In the inner-ring suburbs, hugging the city proper, are municipalities
such as Wellston, Afton, Richmond Heights, Clayton, and cosmopolitan
University City. St. Ann, an early post-World War II tract development
for white working class families, arrays in compact curvilinear
streets lined with trees and small Cape Cod houses. African-American
middle class families have made a community out of the ranch homes
of Ferguson in North County, while a metropolitan elite occupy the
large estates of Ladue and Creve Coeur. Further out, a thriving
Asian Indian community, drawn to the high-tech software development
firms of the outer I-270 Loop, clusters in the Planned Unit Development
townhouses and apartments of Maryland Heights. St. Louis's new Chinatown
stretches along Olive Boulevard through the County, with groceries,
restaurants, and shops.
In all, 99 separate municipalities constitute the metropolitan polity,
a proliferation so intense that one scholar described the region
as "fragmented by design." Much of the new wealth, jobs, and hi-tech
development are concentrated in the Edge Cities that ring the periphery
and cluster astride the major traffic ways.
The metro area is served by Lambert International Airport, the Metrolink
trains and Metrobus routes, Amtrak, and the standard tangle of expressways,
spurs, loops, and interchanges. The region is home to a number of
great institutions and attractions found outside of the center city
of St. Louis, such as Cahokia Mounds, Laumeier Sculpture Garden,
Jefferson Barracks, Grant's Farm, and historic St Charles.

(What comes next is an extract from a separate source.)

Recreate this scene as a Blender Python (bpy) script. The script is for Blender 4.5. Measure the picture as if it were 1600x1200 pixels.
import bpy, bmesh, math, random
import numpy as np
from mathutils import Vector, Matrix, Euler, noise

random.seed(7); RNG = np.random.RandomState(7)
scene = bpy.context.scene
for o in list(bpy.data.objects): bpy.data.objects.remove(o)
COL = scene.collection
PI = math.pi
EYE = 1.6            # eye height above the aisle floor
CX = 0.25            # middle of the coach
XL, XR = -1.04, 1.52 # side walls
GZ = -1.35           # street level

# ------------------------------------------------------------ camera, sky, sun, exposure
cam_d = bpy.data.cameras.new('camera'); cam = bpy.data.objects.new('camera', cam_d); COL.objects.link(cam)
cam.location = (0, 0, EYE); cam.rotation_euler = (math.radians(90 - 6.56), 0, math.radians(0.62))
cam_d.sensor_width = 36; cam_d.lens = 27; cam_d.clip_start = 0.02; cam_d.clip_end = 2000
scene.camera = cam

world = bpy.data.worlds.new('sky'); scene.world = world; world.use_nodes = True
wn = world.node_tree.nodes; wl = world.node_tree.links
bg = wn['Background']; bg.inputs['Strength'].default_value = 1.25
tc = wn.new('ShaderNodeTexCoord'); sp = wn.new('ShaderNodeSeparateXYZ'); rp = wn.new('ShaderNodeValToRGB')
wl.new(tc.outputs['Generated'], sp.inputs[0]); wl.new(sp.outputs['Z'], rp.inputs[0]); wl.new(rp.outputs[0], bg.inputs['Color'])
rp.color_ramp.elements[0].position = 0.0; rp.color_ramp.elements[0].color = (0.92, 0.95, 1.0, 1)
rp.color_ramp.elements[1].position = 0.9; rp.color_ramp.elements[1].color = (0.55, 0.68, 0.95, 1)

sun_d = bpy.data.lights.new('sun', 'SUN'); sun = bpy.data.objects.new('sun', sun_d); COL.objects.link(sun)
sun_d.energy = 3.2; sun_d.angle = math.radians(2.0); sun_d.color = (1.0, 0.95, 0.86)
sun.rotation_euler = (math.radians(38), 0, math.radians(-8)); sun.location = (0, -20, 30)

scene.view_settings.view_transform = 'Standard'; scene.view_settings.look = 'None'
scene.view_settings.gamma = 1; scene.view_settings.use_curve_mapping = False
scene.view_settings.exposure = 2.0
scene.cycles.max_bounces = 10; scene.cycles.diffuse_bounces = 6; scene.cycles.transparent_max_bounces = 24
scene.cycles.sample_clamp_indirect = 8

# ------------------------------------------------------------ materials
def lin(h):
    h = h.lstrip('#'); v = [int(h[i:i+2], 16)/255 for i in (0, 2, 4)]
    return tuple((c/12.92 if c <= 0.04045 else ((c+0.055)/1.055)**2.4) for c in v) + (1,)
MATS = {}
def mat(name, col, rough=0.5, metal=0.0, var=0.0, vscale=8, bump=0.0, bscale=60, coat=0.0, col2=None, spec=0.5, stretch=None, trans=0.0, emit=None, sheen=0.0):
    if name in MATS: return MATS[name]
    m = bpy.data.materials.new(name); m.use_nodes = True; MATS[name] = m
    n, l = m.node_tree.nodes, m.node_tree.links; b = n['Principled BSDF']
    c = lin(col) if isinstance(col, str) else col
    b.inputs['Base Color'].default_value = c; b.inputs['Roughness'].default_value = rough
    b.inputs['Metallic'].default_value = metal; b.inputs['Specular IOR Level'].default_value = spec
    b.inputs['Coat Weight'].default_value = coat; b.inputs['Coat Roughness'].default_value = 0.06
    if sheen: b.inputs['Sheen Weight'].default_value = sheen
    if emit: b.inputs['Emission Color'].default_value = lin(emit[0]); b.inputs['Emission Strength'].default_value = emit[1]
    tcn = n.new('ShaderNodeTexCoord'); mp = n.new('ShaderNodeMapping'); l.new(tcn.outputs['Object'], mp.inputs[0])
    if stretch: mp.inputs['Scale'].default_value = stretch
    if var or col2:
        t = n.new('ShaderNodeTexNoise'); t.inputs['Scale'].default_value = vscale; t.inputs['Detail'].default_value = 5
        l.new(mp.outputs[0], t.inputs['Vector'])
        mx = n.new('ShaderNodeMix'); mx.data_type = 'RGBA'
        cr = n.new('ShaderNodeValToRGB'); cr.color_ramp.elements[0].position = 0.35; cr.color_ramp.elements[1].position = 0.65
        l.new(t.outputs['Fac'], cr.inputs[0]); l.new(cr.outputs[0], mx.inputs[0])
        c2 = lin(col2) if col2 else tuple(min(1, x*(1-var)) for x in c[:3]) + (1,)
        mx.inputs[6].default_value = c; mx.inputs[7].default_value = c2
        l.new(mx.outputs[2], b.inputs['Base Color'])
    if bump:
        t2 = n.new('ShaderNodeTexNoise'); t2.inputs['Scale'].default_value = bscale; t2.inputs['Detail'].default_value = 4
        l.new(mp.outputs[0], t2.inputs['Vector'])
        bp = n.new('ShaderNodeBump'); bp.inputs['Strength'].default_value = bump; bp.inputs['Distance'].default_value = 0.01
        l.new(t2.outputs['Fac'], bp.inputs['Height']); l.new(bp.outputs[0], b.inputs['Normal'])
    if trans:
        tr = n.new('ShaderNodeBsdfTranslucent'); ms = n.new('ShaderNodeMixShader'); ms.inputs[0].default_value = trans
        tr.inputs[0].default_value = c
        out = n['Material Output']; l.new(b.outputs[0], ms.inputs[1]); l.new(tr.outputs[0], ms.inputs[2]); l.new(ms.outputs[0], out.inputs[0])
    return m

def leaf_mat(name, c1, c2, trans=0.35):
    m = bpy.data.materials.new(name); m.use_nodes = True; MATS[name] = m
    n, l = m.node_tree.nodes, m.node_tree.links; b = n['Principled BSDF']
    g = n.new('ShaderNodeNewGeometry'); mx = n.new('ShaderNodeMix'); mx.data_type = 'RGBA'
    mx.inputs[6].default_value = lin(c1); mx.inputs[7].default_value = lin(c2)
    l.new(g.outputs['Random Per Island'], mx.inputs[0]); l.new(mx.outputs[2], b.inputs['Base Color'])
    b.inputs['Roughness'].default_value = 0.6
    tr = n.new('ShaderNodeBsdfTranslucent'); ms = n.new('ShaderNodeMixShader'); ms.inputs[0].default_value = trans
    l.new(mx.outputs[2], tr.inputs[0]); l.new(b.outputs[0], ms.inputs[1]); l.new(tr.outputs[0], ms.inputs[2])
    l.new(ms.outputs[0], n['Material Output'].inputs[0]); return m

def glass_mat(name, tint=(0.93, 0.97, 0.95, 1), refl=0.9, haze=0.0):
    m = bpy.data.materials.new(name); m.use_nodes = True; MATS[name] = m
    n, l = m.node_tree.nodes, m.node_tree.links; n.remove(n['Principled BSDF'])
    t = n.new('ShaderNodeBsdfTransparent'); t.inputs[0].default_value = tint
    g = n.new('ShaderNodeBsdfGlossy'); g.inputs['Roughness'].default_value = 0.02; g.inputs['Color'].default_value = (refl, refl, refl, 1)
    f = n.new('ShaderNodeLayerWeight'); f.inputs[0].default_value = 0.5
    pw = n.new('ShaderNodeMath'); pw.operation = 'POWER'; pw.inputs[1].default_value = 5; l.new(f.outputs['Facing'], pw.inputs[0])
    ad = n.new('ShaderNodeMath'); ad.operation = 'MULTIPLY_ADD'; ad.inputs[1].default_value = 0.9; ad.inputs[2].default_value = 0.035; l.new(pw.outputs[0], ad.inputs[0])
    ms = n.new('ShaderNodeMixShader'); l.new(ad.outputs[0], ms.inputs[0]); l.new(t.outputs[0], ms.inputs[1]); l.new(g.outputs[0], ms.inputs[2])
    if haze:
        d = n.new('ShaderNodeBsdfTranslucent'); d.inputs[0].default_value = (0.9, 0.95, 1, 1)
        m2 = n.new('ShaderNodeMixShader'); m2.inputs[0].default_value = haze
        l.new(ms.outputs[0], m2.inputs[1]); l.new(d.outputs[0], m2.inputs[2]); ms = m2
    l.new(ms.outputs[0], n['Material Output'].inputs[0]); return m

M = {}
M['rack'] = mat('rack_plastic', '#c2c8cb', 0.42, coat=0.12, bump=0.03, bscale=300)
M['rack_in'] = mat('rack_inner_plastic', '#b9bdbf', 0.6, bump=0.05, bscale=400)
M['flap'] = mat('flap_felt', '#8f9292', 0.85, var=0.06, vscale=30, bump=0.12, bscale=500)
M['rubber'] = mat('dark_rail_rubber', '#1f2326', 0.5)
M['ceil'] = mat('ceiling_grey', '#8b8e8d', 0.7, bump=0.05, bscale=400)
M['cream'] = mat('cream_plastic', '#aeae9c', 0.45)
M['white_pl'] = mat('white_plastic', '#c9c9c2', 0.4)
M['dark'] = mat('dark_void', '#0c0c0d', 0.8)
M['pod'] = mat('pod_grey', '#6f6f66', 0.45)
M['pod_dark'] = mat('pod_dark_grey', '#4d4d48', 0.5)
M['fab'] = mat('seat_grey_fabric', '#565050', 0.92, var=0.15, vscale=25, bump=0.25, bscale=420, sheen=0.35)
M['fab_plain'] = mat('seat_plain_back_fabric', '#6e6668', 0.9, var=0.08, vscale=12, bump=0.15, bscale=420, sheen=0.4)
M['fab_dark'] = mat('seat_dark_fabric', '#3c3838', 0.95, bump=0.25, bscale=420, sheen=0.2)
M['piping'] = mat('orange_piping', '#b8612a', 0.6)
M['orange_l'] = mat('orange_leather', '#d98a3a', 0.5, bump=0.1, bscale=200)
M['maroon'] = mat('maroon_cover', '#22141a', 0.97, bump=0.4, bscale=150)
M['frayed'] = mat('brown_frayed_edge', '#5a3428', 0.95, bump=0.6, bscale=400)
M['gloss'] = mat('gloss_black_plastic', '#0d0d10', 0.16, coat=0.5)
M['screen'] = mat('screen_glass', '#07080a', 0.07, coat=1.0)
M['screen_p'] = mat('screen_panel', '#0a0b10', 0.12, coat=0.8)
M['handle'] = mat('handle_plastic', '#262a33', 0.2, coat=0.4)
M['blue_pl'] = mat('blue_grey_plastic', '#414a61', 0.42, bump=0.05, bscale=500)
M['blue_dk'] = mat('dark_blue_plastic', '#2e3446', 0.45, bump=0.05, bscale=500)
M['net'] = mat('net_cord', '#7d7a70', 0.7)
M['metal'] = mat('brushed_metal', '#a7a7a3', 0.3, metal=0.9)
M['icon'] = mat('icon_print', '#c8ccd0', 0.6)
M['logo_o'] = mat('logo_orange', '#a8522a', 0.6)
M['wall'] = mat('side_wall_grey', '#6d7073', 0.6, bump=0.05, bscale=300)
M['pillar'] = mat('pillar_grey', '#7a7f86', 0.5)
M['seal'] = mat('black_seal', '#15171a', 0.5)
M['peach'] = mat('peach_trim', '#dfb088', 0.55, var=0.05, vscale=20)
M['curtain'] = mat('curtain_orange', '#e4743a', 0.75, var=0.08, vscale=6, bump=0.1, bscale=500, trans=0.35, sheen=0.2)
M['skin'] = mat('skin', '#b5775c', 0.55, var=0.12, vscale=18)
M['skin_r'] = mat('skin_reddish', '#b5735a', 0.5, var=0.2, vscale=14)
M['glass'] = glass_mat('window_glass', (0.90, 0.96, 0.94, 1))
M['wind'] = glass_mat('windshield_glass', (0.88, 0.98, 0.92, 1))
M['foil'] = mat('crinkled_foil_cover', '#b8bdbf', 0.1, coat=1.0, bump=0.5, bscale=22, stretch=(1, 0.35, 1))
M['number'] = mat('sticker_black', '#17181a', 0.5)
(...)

The region boasts an abundance of universities and colleges, archives,
libraries, historic buildings and sites, research centers, leisure
activities, and internship opportunities. Students in metropolitan
St. Louis have the benefit of exposure to a range of experiences
beyond the classroom; these serve to strengthen their education,
and add depth to the American Studies experience.